— Start of Supplied data —

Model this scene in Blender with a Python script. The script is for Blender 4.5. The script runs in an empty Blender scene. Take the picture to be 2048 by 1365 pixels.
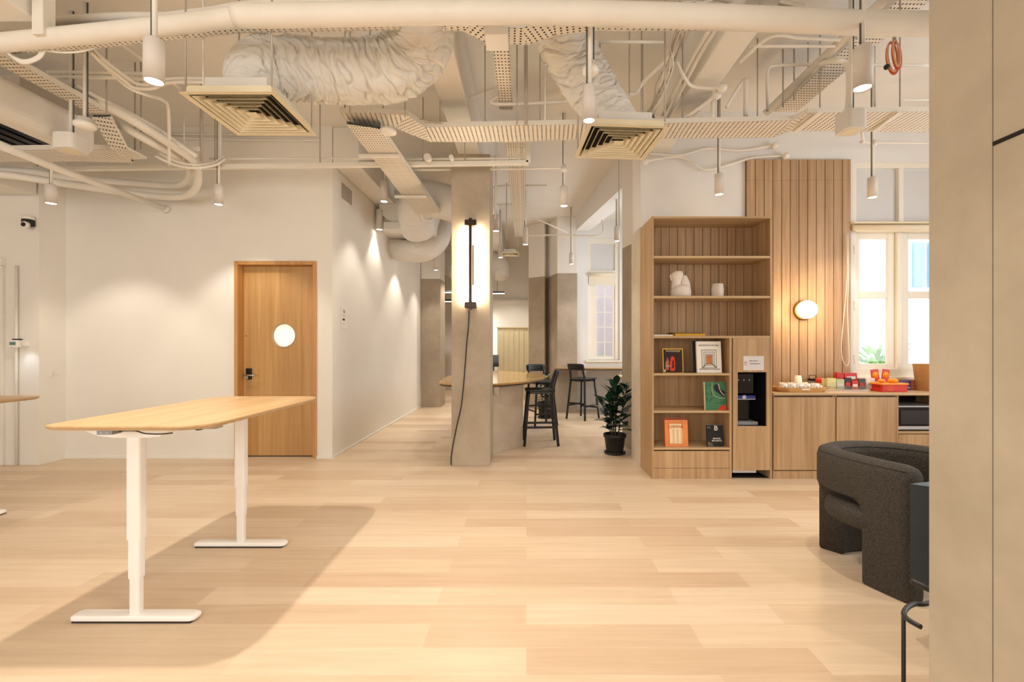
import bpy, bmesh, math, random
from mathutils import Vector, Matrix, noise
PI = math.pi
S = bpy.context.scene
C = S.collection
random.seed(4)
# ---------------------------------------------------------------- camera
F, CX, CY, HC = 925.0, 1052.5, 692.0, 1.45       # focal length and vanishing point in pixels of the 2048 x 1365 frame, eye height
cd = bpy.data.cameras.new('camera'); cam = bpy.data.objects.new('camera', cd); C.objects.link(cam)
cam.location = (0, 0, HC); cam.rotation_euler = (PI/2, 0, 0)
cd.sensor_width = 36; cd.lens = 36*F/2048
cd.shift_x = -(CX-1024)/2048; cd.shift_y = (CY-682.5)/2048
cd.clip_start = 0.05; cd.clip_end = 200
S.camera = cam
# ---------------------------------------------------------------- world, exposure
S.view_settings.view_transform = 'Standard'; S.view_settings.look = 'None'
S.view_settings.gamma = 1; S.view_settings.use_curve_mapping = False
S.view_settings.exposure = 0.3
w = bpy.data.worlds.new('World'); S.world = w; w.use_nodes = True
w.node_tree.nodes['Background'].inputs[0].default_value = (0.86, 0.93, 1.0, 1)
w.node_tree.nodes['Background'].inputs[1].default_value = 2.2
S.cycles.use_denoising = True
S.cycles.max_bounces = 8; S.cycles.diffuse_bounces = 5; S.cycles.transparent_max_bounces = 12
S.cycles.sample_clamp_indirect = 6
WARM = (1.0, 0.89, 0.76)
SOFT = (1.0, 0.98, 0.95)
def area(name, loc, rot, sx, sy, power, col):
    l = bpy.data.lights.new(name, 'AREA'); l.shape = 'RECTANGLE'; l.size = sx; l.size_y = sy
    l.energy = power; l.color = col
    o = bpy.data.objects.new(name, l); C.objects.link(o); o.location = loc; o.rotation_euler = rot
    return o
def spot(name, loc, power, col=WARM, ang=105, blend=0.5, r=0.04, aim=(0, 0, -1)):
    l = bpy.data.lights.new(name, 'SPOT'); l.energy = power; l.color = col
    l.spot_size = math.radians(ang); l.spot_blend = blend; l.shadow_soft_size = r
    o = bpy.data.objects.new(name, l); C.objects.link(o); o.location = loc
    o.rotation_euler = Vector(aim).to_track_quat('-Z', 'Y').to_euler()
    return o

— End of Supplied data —

◆ **Problem description**:
Transcribe the whole listing, character for character, but not its images.

◆ **Result of the exercise**:
Model this scene in Blender with a Python script. The script is for Blender 4.5. The script runs in an empty Blender scene. Take the picture to be 2048 by 1365 pixels.
import bpy, bmesh, math, random
from mathutils import Vector, Matrix, noise
PI = math.pi
S = bpy.context.scene
C = S.collection
random.seed(4)
# ---------------------------------------------------------------- camera
F, CX, CY, HC = 925.0, 1052.5, 692.0, 1.45       # focal length and vanishing point in pixels of the 2048 x 1365 frame, eye height
cd = bpy.data.cameras.new('camera'); cam = bpy.data.objects.new('camera', cd); C.objects.link(cam)
cam.location = (0, 0, HC); cam.rotation_euler = (PI/2, 0, 0)
cd.sensor_width = 36; cd.lens = 36*F/2048
cd.shift_x = -(CX-1024)/2048; cd.shift_y = (CY-682.5)/2048
cd.clip_start = 0.05; cd.clip_end = 200
S.camera = cam
# ---------------------------------------------------------------- world, exposure
S.view_settings.view_transform = 'Standard'; S.view_settings.look = 'None'
S.view_settings.gamma = 1; S.view_settings.use_curve_mapping = False
S.view_settings.exposure = 0.3
w = bpy.data.worlds.new('World'); S.world = w; w.use_nodes = True
w.node_tree.nodes['Background'].inputs[0].default_value = (0.86, 0.93, 1.0, 1)
w.node_tree.nodes['Background'].inputs[1].default_value = 2.2
S.cycles.use_denoising = True
S.cycles.max_bounces = 8; S.cycles.diffuse_bounces = 5; S.cycles.transparent_max_bounces = 12
S.cycles.sample_clamp_indirect = 6
WARM = (1.0, 0.89, 0.76)
SOFT = (1.0, 0.98, 0.95)
def area(name, loc, rot, sx, sy, power, col):
    l = bpy.data.lights.new(name, 'AREA'); l.shape = 'RECTANGLE'; l.size = sx; l.size_y = sy
    l.energy = power; l.color = col
    o = bpy.data.objects.new(name, l); C.objects.link(o); o.location = loc; o.rotation_euler = rot
    return o
def spot(name, loc, power, col=WARM, ang=105, blend=0.5, r=0.04, aim=(0, 0, -1)):
    l = bpy.data.lights.new(name, 'SPOT'); l.energy = power; l.color = col
    l.spot_size = math.radians(ang); l.spot_blend = blend; l.shadow_soft_size = r
    o = bpy.data.objects.new(name, l); C.objects.link(o); o.location = loc
    o.rotation_euler = Vector(aim).to_track_quat('-Z', 'Y').to_euler()
    return o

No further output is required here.